While the company reduced its backlog of PC orders to the “high end” of the normal range in the quarter, it will increase again in the current period, Chief Operating Officer Jeff Clarke said on the call. The backlog for Dell servers as well as storage and networking hardware will continue through the first half of the year because of supply constraints, he said.
Still, the company said sales will be as much as $25.7 billion in the current period. Analysts estimated $24.5 billion.
Revenue increased 16% to $27.9 billion in the three months ended Jan. 28, slightly better than analysts’ average projection of $27.5 billion, according to data compiled by Bloomberg. Sales were bolstered by a 26% rise in fiscal fourth-quarter revenue from PCs to $17.3 billion, the Round Rock, Texas-based company said in a statement.
Revenue from the Infrastructure Solutions Group, which includes most of Dell’s technology services, increased 3.4% to $9.22 billion from a year earlier.
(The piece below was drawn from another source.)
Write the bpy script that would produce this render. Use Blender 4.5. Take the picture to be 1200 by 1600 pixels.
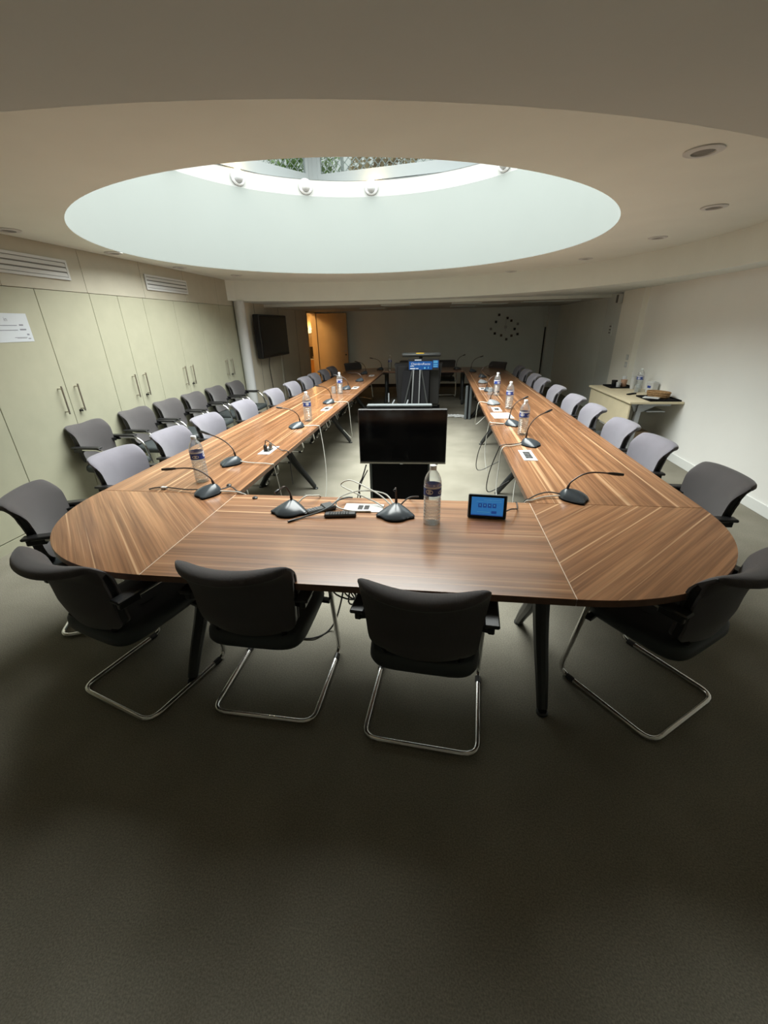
import bpy, math, random
from mathutils import Matrix, Vector

for o in list(bpy.data.objects):
    bpy.data.objects.remove(o, do_unlink=True)
SC = bpy.context.scene
COL = SC.collection
PI = math.pi
random.seed(7)

# ------------------------------------------------------------------ camera
cam_d = bpy.data.cameras.new('camera')
cam_d.sensor_fit = 'VERTICAL'
cam_d.sensor_height = 36.0
cam_d.sensor_width = 27.0
cam_d.lens = 36.0 * 640.5 / 1600.0
cam_d.clip_start = 0.02
cam_o = bpy.data.objects.new('camera', cam_d)
COL.objects.link(cam_o)
cr = Vector((0.99190432, 0.12534312, -0.02036946))
cu = Vector((-0.03344963, 0.41263376, 0.91028265))
cb = Vector((0.12250279, -0.90223195, 0.41348589))
cp = Vector((0.344718, -1.311252, 1.667292))
cam_o.matrix_world = Matrix(((cr.x, cu.x, cb.x, cp.x), (cr.y, cu.y, cb.y, cp.y), (cr.z, cu.z, cb.z, cp.z), (0, 0, 0, 1)))
SC.camera = cam_o

# ------------------------------------------------------------------ world, light, exposure
SKY_C = (-0.553, 3.432)      # centre of the round skylight
SKY_R = 2.356
world = bpy.data.worlds.new('overcast_sky')
SC.world = world
world.use_nodes = True
wn = world.node_tree.nodes
# overcast sky, brighter towards the zenith
w_tc = wn.new('ShaderNodeTexCoord')
w_sep = wn.new('ShaderNodeSeparateXYZ')
w_map = wn.new('ShaderNodeMapRange')
w_map.inputs['To Min'].default_value = 0.45
w_map.inputs['To Max'].default_value = 1.35
w_mul = wn.new('ShaderNodeMath')
w_mul.operation = 'MULTIPLY'
w_mul.inputs[1].default_value = 1.9
wl_ = world.node_tree.links
wl_.new(w_tc.outputs['Generated'], w_sep.inputs[0])
wl_.new(w_sep.outputs['Z'], w_map.inputs['Value'])
wl_.new(w_map.outputs['Result'], w_mul.inputs[0])
wl_.new(w_mul.outputs[0], wn['Background'].inputs['Strength'])
wn['Background'].inputs['Color'].default_value = (0.92, 1.0, 0.95, 1)
# added disk lamp under the clear lantern roof, strengthening the daylight below
al = bpy.data.lights.new('daylight_boost_lamp', 'AREA')
al.shape = 'DISK'
al.size = 4.4
al.energy = 1150
al.color = (0.97, 1.0, 0.96)
al.spread = math.radians(150)
ao = bpy.data.objects.new('daylight_boost_lamp', al)
ao.location = (SKY_C[0], SKY_C[1], 4.45)
COL.objects.link(ao)
pl = bpy.data.lights.new('skylight_portal', 'AREA')
pl.shape = 'DISK'
pl.size = SKY_R * 2 + 0.05
pl.cycles.is_portal = True
po = bpy.data.objects.new('skylight_portal', pl)
po.location = (SKY_C[0], SKY_C[1], 2.41)
COL.objects.link(po)
SC.view_settings.view_transform = 'Standard'
SC.view_settings.look = 'None'
SC.view_settings.gamma = 1.0
SC.view_settings.use_curve_mapping = False
SC.view_settings.exposure = -1.0


# ------------------------------------------------------------------ materials
def new_mat(name):
    m = bpy.data.materials.new(name)
    m.use_nodes = True
    nt = m.node_tree
    b = nt.nodes['Principled BSDF']
    return m, nt, b


def plain(name, col, rough=0.5, metal=0.0, spec=0.5, noise=0.0, nscale=8.0, bump=0.0, bscale=200.0, emit=None, estr=0.0, coat=0.0):
    m, nt, b = new_mat(name)
    b.inputs['Base Color'].default_value = (*col, 1)
    b.inputs['Roughness'].default_value = rough
    b.inputs['Metallic'].default_value = metal
    b.inputs['Specular IOR Level'].default_value = spec
    b.inputs['Coat Weight'].default_value = coat
    L = nt.links
    tc = nt.nodes.new('ShaderNodeTexCoord')
    if noise > 0:
        n = nt.nodes.new('ShaderNodeTexNoise')
        n.inputs['Scale'].default_value = nscale
        n.inputs['Detail'].default_value = 5
        L.new(tc.outputs['Object'], n.inputs['Vector'])
        r = nt.nodes.new('ShaderNodeValToRGB')
        r.color_ramp.elements[0].position = 0.3
        r.color_ramp.elements[1].position = 0.7
        r.color_ramp.elements[0].color = (*[c * (1 - noise) for c in col], 1)
        r.color_ramp.elements[1].color = (*[min(1, c * (1 + noise)) for c in col], 1)
        L.new(n.outputs['Fac'], r.inputs['Fac'])
        L.new(r.outputs['Color'], b.inputs['Base Color'])
    if bump > 0:
        n2 = nt.nodes.new('ShaderNodeTexNoise')
        n2.inputs['Scale'].default_value = bscale
        n2.inputs['Detail'].default_value = 3
        L.new(tc.outputs['Object'], n2.inputs['Vector'])
        bp = nt.nodes.new('ShaderNodeBump')
        bp.inputs['Strength'].default_value = bump
        bp.inputs['Distance'].default_value = 0.003
        L.new(n2.outputs['Fac'], bp.inputs['Height'])
        L.new(bp.outputs['Normal'], b.inputs['Normal'])
    if emit:
        b.inputs['Emission Color'].default_value = (*emit, 1)
        b.inputs['Emission Strength'].default_value = estr
    return m


def walnut(name, angle):
    """veneer with the grain along the direction given by angle (radians from +x)"""
    m, nt, b = new_mat(name)
    L = nt.links
    N = nt.nodes.new
    tc = N('ShaderNodeTexCoord')
    rot = N('ShaderNodeMapping')
    rot.vector_type = 'TEXTURE'
    rot.inputs['Rotation'].default_value = (0, 0, angle)
    L.new(tc.outputs['Object'], rot.inputs['Vector'])

    def tex(sx, sy, scale, detail, dist, off=0.0):
        mp = N('ShaderNodeMapping')
        mp.inputs['Scale'].default_value = (sx, sy, 1)
        mp.inputs['Location'].default_value = (off, off * 1.7, 0)
        L.new(rot.outputs['Vector'], mp.inputs['Vector'])
        n = N('ShaderNodeTexNoise')
        n.inputs['Scale'].default_value = scale
        n.inputs['Detail'].default_value = detail
        n.inputs['Distortion'].default_value = dist
        L.new(mp.outputs['Vector'], n.inputs['Vector'])
        return n.outputs['Fac']

    def ramp(f, p0, c0, p1, c1, pm=None, cm=None):
        r = N('ShaderNodeValToRGB')
        e = r.color_ramp.elements
        e[0].position, e[0].color = p0, (*c0, 1)
        e[1].position, e[1].color = p1, (*c1, 1)
        if pm:
            k = e.new(pm)
            k.color = (*cm, 1)
        L.new(f, r.inputs['Fac'])
        return r.outputs['Color']

    def mix(f, a, c, mode='MIX'):
        x = N('ShaderNodeMix')
        x.data_type = 'RGBA'
        x.blend_type = mode
        if isinstance(f, float):
            x.inputs[0].default_value = f
        else:
            L.new(f, x.inputs[0])
        for s, v in ((6, a), (7, c)):
            if isinstance(v, tuple):
                x.inputs[s].default_value = (*v, 1)
            else:
                L.new(v, x.inputs[s])
        return x.outputs[2]

    broad = ramp(tex(0.55, 13.0, 1.0, 7, 1.1, 3.1), 0.28, (0.150, 0.067, 0.031), 0.74, (0.36, 0.185, 0.090), 0.5, (0.245, 0.117, 0.056))
    fine = tex(1.6, 95.0, 1.0, 5, 0.4, 1.3)
    c1 = mix(0.36, broad, ramp(fine, 0.35, (0.22, 0.22, 0.22), 0.65, (0.80, 0.80, 0.80)), 'OVERLAY')
    streak = ramp(tex(0.22, 30.0, 1.0, 2, 0.5, 7.7), 0.625, (0, 0, 0), 0.68, (1, 1, 1))
    c2 = mix(streak, c1, (0.53, 0.325, 0.18))
    streak2 = ramp(tex(0.3, 55.0, 1.0, 2, 0.4, 2.2), 0.64, (0, 0, 0), 0.70, (0.55, 0.55, 0.55))
    c3 = mix(streak2, c2, (0.43, 0.25, 0.13))
    L.new(c3, b.inputs['Base Color'])
    b.inputs['Roughness'].default_value = 0.22
    b.inputs['Specular IOR Level'].default_value = 0.62
    return m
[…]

Server and networking sales gained 7% to $4.7 billion while storage hardware revenue was little changed at $4.5 billion.
Last year, Dell spun out VMware Inc., the software vendor acquired in 2016 as part of its $67 billion purchase of EMC. Dell used the $9.3 billion gained through the spinoff to further pay down the debt accumulated in the deal. The company said Thursday it would provide shareholders regular quarterly dividends, beginning at 33 cents a share on April 29.
Chief Financial Officer Tom Sweet said the spinoff was among the transactions that drove Dell’s tax rate higher than anticipated. The company reported a tax rate of 39.6% in the quarter, compared with 26.7% a year earlier, which reduced earnings about 19 cents a share.